While conventional approaches to production of goods often involve simple, mono-functional systems that aim to maximize one goal (for instance energy production or food output), the Sahara Forest Project involves creating a complex, interconnected cluster of technologies that aims for an optimized overall system rather than a single maximized goal. The synergies arising from integrating the technologies into low-waste interconnected systems improve performance and economics compared to those of the individual components.
By establishing a saltwater value chain, the Sahara Forest Project will make electricity generation from concentrated solar power (CSP) more efficient, operate energy- and water-efficient saltwater-cooled greenhouses for growing high-value crops in the desert, produce freshwater for irrigation or drinking, safely manage brine and harvest useful compounds from the resulting salt, grow biomass for energy purposes without competing with food cultivation, and revegetate desert lands.
Integrating a CSP facility with a saltwater-cooled greenhouse infrastructure addresses the central challenges both face as stand-alone technologies.

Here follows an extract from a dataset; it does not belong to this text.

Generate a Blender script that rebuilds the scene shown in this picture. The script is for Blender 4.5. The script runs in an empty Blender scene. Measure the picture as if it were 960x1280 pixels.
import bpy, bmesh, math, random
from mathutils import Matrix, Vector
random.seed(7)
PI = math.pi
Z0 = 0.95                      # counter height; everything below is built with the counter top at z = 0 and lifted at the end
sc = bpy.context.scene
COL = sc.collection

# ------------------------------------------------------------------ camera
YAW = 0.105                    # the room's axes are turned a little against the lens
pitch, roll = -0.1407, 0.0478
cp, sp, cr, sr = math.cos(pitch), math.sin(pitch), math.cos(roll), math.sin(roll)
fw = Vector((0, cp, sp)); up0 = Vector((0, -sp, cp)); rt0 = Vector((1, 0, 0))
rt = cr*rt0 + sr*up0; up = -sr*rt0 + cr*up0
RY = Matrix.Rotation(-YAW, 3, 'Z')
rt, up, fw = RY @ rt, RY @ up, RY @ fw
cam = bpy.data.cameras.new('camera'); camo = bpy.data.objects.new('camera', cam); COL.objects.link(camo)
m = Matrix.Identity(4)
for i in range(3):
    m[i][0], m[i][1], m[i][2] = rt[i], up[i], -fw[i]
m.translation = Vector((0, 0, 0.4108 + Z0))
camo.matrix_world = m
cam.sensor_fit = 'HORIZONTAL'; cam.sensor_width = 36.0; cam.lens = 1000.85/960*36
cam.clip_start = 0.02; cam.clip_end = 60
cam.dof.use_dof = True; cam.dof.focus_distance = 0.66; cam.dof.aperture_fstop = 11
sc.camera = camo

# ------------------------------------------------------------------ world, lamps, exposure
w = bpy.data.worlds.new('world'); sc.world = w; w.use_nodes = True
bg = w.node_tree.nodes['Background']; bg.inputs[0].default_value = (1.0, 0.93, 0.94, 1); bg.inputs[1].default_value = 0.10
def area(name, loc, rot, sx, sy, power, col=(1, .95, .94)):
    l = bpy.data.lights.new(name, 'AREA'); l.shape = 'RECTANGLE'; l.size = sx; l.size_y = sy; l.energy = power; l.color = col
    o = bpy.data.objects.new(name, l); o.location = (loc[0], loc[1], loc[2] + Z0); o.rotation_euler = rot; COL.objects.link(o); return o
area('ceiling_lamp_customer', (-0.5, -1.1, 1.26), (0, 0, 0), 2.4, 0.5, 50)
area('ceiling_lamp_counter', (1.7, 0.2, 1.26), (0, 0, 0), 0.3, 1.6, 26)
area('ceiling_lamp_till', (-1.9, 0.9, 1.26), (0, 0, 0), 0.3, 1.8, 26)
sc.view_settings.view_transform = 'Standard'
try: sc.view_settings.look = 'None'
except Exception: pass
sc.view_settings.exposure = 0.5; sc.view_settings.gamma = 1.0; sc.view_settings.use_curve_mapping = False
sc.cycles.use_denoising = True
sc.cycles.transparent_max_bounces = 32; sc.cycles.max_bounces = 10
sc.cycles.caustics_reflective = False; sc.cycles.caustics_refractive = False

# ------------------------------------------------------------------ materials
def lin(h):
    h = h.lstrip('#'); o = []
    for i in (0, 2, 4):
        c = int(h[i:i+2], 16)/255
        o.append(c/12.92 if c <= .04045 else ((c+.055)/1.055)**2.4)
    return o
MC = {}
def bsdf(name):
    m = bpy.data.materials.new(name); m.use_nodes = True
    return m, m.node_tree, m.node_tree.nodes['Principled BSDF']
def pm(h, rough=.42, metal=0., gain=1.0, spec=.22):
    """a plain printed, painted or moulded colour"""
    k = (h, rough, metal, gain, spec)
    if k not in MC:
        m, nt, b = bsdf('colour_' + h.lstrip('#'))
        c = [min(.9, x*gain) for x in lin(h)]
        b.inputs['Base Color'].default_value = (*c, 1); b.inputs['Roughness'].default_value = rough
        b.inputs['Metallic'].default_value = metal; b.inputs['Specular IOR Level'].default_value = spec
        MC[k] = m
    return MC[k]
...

Through a shared seawater infrastructure costs are reduced both for greenhouses and CSP-systems because the unit cost of delivering seawater with a supply pipe decreases with volume.
The seawater-cooled greenhouses and CSP-facilities are linked together so that the water-thirsty cooling towers of a typical CSP plant are replaced with a seawater cooling system that utilizes the greenhouse roofs to dissipate the waste heat from the CSP process. In desert environments where solar energy is most abundant, efficient cooling of the CSP cycle with water (wet cooling) is often impossible due to a scarcity of freshwater resources. The only alternative typically available – air cooling – has higher investment costs and typically makes a plant 4–9% less efficient in making electricity.
Moreover, in the process of radiating to the night sky, the CSP waste heat drives the distillation of seawater to freshwater inside the greenhouses, contributing irrigation water to the growing crops. The waste heat can also be used on cold and humid nights to provide heating and drying to the crops to maintain optimal growing conditions. In this way, the SFP greenhouse infrastructure benefits from the waste heat produced by the CSP, while the CSP can achieve efficiencies similar to those available with traditional wet cooling using seawater in place of freshwater. The CSP facility will also provide the power for running electrical equipment in the SFP-facility.
Desert revegetation is catalyzed by creating humid growing spaces outside in the desert using the same principles of evaporative cooling at play in the saltwater-cooled greenhouses. The hedges and new vegetation stabilizes soil and reduces dust so that more sunlight reaches the mirrors of the CSP installation. The SFP-facility will also provide the freshwater necessary for rinsing of the mirrors. The outside vegetation benefits from greenhouses and saltwater infrastructure in that the greenhouses and hedges create a humid, vegetation-conducive climate while desalination provides irrigation water for the outdoor crops.